- From: David Huynh <dfhuynh@alum.mit.edu>
- Date: Tue, 19 May 2009 23:19:38 -0700
- To: Kingsley Idehen <kidehen@openlinksw.com>
- CC: Linked Data community <public-lod@w3.org>, semantic-web@w3.org
Kingsley Idehen wrote:
> David Huynh wrote:
>> Sherman Monroe wrote:
>>>
>>> To be more specific, these days a news reporter can say
>>> "foobar.com <http://foobar.com>" on TV and expect that to mean
>>> something to most of the audience. That's a marvel. Something more
>>> than just the string "foobar.com <http://foobar.com>" is
>>> transfered. It's the expectation that if anyone in the audience
>>> were to type "foobar.com <http://foobar.com>" into any web
>>> browser, then they would be seeing information served by the
>>> authority associated with some topic or entity called "foobar" as
>>> socially defined. And 99% of the audience would be seeing the same
>>> information. What's the equivalent or analogous of that on the SW?
>>>
>>>
>>> I just want to make sure the analogies are aligned properly and are
>>> salient. The WWW contains only nouns (no sentences). If I have an
>>> interest or service I want to share with others, then I post a
>>> webpage and /share its URL/ with you. In the SW, things are centered
>>> around the crowd, if I have something to say about the an interest,
>>> service, place, person, etc, then I /reference its URL/ in my
>>> statements. So the SW contains sentences that can be browsed. Type
>>> the URL in the WWW browser, you get /the thing /being shared. Type
>>> the URI in the SW browser, you get the /things people say about the
>>> thing/.
>> I didn't quite express myself clearly. If you were to take the
>> previous sentence ("I didn't quite express myself clearly"), and
>> encode it in RDF, what would you get? It certainly is something that
>> I said about "the thing", the thing being vaguely what I tried to
>> explain before (how do you mint a URI for that?). The point is that
>> using RDF or whatever other non-natural language structured data
>> representation, you cannot practically represent "the things people
>> say about the thing" in the majority of real-life cases. You can only
>> express a very tiny subset of what can be said in natural language.

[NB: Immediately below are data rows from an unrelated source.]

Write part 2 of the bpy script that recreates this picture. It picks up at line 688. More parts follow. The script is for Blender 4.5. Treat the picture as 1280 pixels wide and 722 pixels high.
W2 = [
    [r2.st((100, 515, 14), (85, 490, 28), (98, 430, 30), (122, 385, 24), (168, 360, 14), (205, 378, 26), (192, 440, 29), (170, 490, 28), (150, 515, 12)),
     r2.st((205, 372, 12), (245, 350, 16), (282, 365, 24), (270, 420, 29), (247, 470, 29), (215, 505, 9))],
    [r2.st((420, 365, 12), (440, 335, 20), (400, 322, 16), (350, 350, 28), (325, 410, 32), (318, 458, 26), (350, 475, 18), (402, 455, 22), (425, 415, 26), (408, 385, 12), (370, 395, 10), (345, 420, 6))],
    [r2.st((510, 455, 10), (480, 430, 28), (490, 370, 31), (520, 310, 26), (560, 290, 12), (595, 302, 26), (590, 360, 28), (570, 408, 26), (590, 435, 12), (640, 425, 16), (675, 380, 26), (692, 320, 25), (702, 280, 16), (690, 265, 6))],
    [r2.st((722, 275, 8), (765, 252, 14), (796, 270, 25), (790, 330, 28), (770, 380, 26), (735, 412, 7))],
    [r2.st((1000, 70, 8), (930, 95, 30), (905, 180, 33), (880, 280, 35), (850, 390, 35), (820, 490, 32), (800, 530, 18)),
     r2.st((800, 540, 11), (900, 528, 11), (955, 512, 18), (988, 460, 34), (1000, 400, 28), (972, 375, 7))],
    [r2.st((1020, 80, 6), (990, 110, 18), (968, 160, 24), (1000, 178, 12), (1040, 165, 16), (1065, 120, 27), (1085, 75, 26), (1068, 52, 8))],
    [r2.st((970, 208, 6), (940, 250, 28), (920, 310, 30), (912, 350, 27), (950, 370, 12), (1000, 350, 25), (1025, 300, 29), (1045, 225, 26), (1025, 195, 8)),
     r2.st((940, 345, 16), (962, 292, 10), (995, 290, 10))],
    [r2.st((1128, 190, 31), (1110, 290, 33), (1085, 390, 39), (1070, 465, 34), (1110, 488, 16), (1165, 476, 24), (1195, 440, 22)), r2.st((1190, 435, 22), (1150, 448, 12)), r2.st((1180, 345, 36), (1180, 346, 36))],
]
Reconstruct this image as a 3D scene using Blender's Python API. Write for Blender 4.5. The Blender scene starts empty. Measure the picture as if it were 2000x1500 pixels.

>> This affects how people conceptualize and use this medium. If I hear
>> a URI on TV, would I be motivated enough to type it into some browser
>> when what I get back looks like an engineering spec sheet, but
>> worse--with different rows from different sources, forcing me to
>> derive the big picture myself,
>> urn:sdajfdadjfai324829083742983:sherman_monroe
>> name: Sherman Monroe (according to foo.com)
>> age: __ (according to bar.com)
>> age: ___ (according to bar2.com)
>> nationality: __ (according to baz.com)
>> ...
>> rather than, say, a natural language essay that conveys a coherent
>> opinion, or a funny video?
>>
>> David
>>
>>
>>
> David,
>
> When you see a URI (a URL is a URI to me) on the TV, or hear one
> mentioned on the TV or Radio, you now have the option to interact with
> a variety of representations associated with the aforementioned Thing
> identified by the URI. You have representational choices that didn't
> exist until now. Choice is inherently optional :-)
Beware the paradox of choices :-)
http://www.amazon.com/Paradox-Choice-Why-More-Less/dp/0060005696/ref=sr_1_2?ie=UTF8&qid=1242800143&sr=8-2
> A URI by definition cannot presuppose representation. This is the
> heart of the matter.
>
> The Semantic Web Project isn't about a new Web distinct from the
> ubiquitous World Wide Web. I think that sentiment and thinking faded a
> long time ago.
>
> If you are used to seeing a nice looking HTML based Web Page when you
> place URIs in a browser or click on them, then there's nothing wrong
> with that, always interact with a Web resource using the
> representation that best suits the kind of interaction at hand. Thus,
> someone else may want to know what data was contextualized by the nice
> looking HTML representation (the data behind and around the page), and
> on that basis seek a different representation via the same URI that
> unveils the kind descriptive granularity delivered by an
> Entity-Attribute-Value graph (e.g., RDF).
>
> The revolution is about choice via negotiated representations in a
> manner that's unobtrusive to the Web in its current form. Nobody has
> to change how they use the Web, we are just adding options to an
> evolving medium.
>
> You've forced my hand, I need to make a movie once and for all :-)
It's not forcing, just nudging :) It'll be a win for all.